**** Records for the task
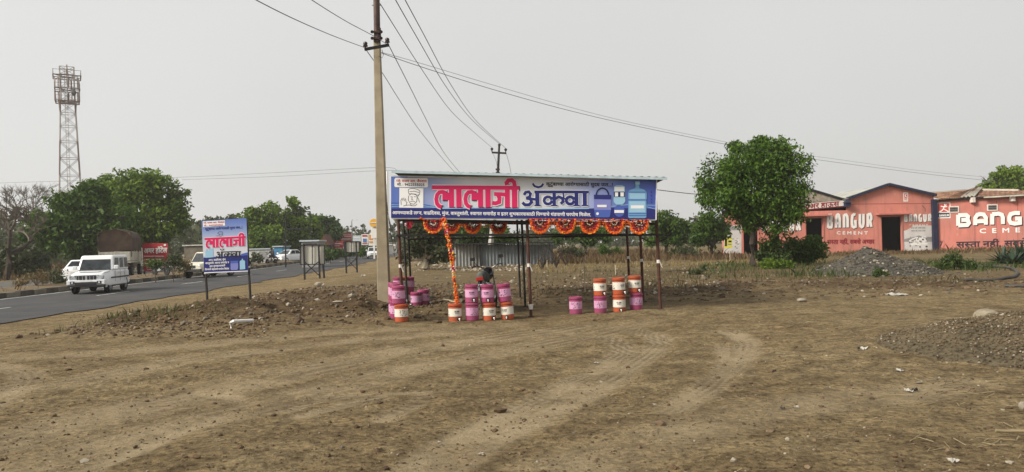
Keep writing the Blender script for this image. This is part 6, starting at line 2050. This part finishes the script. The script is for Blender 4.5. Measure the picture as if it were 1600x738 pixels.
# left trees
tree('broad_tree', 'large dark leafy tree at the far left behind the white cars', 113, 66,
     [(90, 345, 32), (125, 335, 36), (160, 345, 34), (70, 365, 24), (115, 375, 32), (160, 385, 28), (100, 318, 20), (140, 310, 24), (55, 350, 14), (185, 365, 24), (195, 335, 20), (175, 395, 16), (75, 385, 14), (47, 372, 9), (135, 395, 20)],
     16000, .40, deepg, .28, 21, bk=barkdark, asp=.5, clump=.14, shell=.45)
tree('broad_tree', 'tall bright topped tree behind the parked lorry and the red hotel hoarding', 225, 75,
     [(170, 300, 26), (200, 292, 26), (232, 290, 24), (258, 305, 26), (215, 325, 36), (255, 345, 30), (275, 325, 16), (180, 335, 28), (150, 295, 14), (225, 365, 24), (262, 372, 14), (240, 275, 9), (205, 272, 10), (280, 345, 11), (285, 300, 8), (245, 390, 12), (140, 300, 10)],
     17000, .40, brightg, .26, 22, bk=barkdark, asp=.5, clump=.14, shell=.45)
tree('roadside_tree', 'bright green bushy tree right behind the blue poster sign', 405, 96,
     [(400, 345, 18), (420, 340, 17), (388, 365, 15), (412, 370, 20), (430, 365, 13), (400, 328, 9), (425, 325, 8), (395, 390, 13), (420, 392, 12)], 6500, .5, brightg, .2, 23, bk=barkdark, asp=.5)
tree('roadside_tree', 'tall bright green tree inside the empty hoarding frame', 465, 100,
     [(465, 330, 13), (458, 345, 17), (478, 350, 15), (450, 365, 16), (470, 372, 18), (490, 365, 12), (462, 316, 8), (445, 345, 10), (450, 390, 14), (475, 395, 14), (492, 385, 10)], 7000, .52, brightg, .22, 24, bk=barkdark, asp=.5)
tree('roadside_tree', 'darker green tree right of the empty hoarding frame', 508, 125,
     [(500, 350, 12), (515, 352, 11), (525, 360, 9), (495, 370, 14), (512, 372, 13), (488, 345, 8), (531, 357, 5), (505, 384, 10)], 5000, .6, deepg, .2, 25, bk=barkdark, asp=.5)
tree('hazy_tree', 'pale hazy tree behind the low grey block shed', 305, 140,
     [(300, 362, 15), (318, 360, 14), (288, 372, 12), (310, 380, 17), (330, 352, 9), (345, 350, 9), (362, 346, 9), (378, 350, 9), (290, 390, 12)], 5500, .7, greyg, .22, 26, bk=barkdark, asp=.5)
tree('hazy_tree', 'hazy tree low behind the sign board, left of the bright bushy tree', 370, 150, [(352, 372, 12), (372, 368, 13), (340, 380, 11), (362, 386, 13)], 2600, .7, deepg, .2, 27, bk=barkdark, asp=.5)
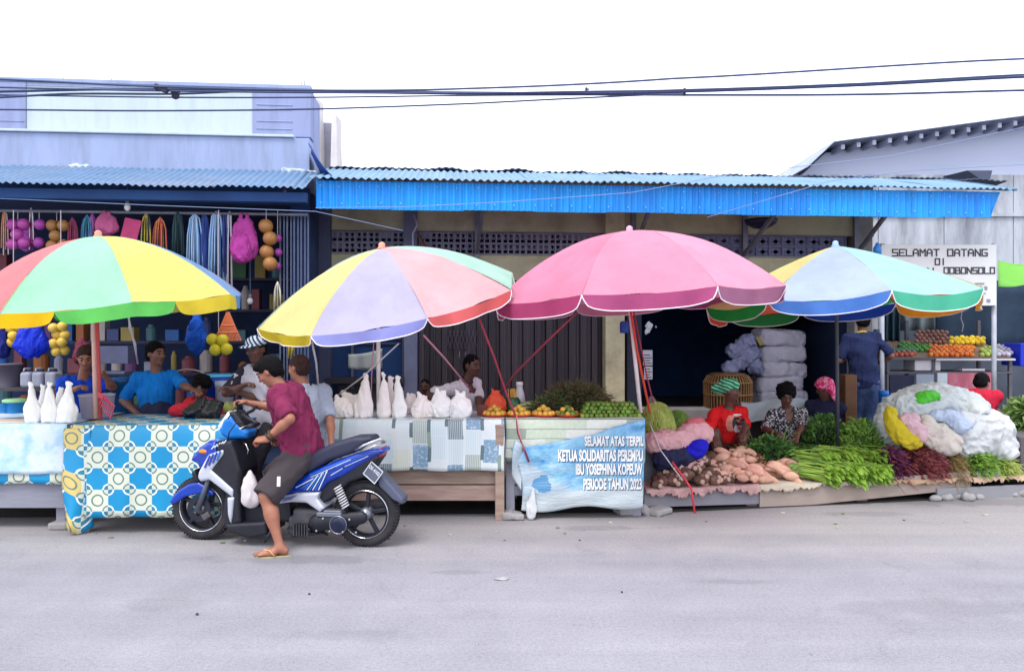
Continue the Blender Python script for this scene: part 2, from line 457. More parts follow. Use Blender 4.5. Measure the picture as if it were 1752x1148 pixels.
********
• **Given request**:
From start to finish, output the listing exactly, but omit its pictures.

• **Exercise solution**:
Keep writing the Blender script for this image. This is part 6, starting at line 2050. This part finishes the script. The script is for Blender 4.5. Measure the picture as if it were 1600x738 pixels.
# left trees
tree('broad_tree', 'large dark leafy tree at the far left behind the white cars', 113, 66,
     [(90, 345, 32), (125, 335, 36), (160, 345, 34), (70, 365, 24), (115, 375, 32), (160, 385, 28), (100, 318, 20), (140, 310, 24), (55, 350, 14), (185, 365, 24), (195, 335, 20), (175, 395, 16), (75, 385, 14), (47, 372, 9), (135, 395, 20)],
     16000, .40, deepg, .28, 21, bk=barkdark, asp=.5, clump=.14, shell=.45)
tree('broad_tree', 'tall bright topped tree behind the parked lorry and the red hotel hoarding', 225, 75,
     [(170, 300, 26), (200, 292, 26), (232, 290, 24), (258, 305, 26), (215, 325, 36), (255, 345, 30), (275, 325, 16), (180, 335, 28), (150, 295, 14), (225, 365, 24), (262, 372, 14), (240, 275, 9), (205, 272, 10), (280, 345, 11), (285, 300, 8), (245, 390, 12), (140, 300, 10)],
     17000, .40, brightg, .26, 22, bk=barkdark, asp=.5, clump=.14, shell=.45)
tree('roadside_tree', 'bright green bushy tree right behind the blue poster sign', 405, 96,
     [(400, 345, 18), (420, 340, 17), (388, 365, 15), (412, 370, 20), (430, 365, 13), (400, 328, 9), (425, 325, 8), (395, 390, 13), (420, 392, 12)], 6500, .5, brightg, .2, 23, bk=barkdark, asp=.5)
tree('roadside_tree', 'tall bright green tree inside the empty hoarding frame', 465, 100,
     [(465, 330, 13), (458, 345, 17), (478, 350, 15), (450, 365, 16), (470, 372, 18), (490, 365, 12), (462, 316, 8), (445, 345, 10), (450, 390, 14), (475, 395, 14), (492, 385, 10)], 7000, .52, brightg, .22, 24, bk=barkdark, asp=.5)
tree('roadside_tree', 'darker green tree right of the empty hoarding frame', 508, 125,
     [(500, 350, 12), (515, 352, 11), (525, 360, 9), (495, 370, 14), (512, 372, 13), (488, 345, 8), (531, 357, 5), (505, 384, 10)], 5000, .6, deepg, .2, 25, bk=barkdark, asp=.5)
tree('hazy_tree', 'pale hazy tree behind the low grey block shed', 305, 140,
     [(300, 362, 15), (318, 360, 14), (288, 372, 12), (310, 380, 17), (330, 352, 9), (345, 350, 9), (362, 346, 9), (378, 350, 9), (290, 390, 12)], 5500, .7, greyg, .22, 26, bk=barkdark, asp=.5)
tree('hazy_tree', 'hazy tree low behind the sign board, left of the bright bushy tree', 370, 150, [(352, 372, 12), (372, 368, 13), (340, 380, 11), (362, 386, 13)], 2600, .7, deepg, .2, 27, bk=barkdark, asp=.5)
Continue the Blender Python script for this scene: part 2, from line 457. More parts follow. Use Blender 4.5. Measure the picture as if it were 1752x1148 pixels.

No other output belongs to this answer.